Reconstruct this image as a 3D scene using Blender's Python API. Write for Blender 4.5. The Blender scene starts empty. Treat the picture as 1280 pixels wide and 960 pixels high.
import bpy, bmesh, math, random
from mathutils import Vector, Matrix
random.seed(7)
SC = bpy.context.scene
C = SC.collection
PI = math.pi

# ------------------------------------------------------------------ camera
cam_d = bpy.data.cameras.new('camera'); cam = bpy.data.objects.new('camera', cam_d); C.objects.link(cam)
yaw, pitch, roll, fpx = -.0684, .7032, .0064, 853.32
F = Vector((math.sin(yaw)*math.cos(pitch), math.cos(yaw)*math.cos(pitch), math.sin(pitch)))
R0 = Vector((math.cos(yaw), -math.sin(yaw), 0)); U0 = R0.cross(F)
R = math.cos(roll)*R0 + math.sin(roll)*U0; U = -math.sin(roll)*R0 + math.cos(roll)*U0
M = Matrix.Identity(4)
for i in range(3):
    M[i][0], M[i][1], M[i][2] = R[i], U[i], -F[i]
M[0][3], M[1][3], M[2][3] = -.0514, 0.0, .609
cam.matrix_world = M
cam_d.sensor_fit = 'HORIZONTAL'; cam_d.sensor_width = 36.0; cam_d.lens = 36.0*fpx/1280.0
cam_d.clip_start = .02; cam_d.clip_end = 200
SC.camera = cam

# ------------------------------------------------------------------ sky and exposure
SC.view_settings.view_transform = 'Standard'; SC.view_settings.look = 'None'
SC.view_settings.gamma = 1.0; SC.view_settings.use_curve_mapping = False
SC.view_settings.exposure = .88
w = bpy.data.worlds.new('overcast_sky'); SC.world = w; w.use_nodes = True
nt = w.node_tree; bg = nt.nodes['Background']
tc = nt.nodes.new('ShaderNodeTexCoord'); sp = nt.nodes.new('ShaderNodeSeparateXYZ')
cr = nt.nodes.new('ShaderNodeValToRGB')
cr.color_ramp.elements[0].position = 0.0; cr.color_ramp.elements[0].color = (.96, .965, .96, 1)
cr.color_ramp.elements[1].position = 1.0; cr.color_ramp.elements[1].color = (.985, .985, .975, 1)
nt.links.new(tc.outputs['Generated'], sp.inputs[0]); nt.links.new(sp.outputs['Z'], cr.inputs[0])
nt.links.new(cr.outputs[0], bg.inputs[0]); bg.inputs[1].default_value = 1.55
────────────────
◆ **Aim**
List each line holding the string "scene".

◆ **Task result**
Reconstruct this image as a 3D scene using Blender's Python API. Write for Blender 4.5. The Blender scene starts empty. Treat the picture as 1280 pixels wide and 960 pixels high.
SC = bpy.context.scene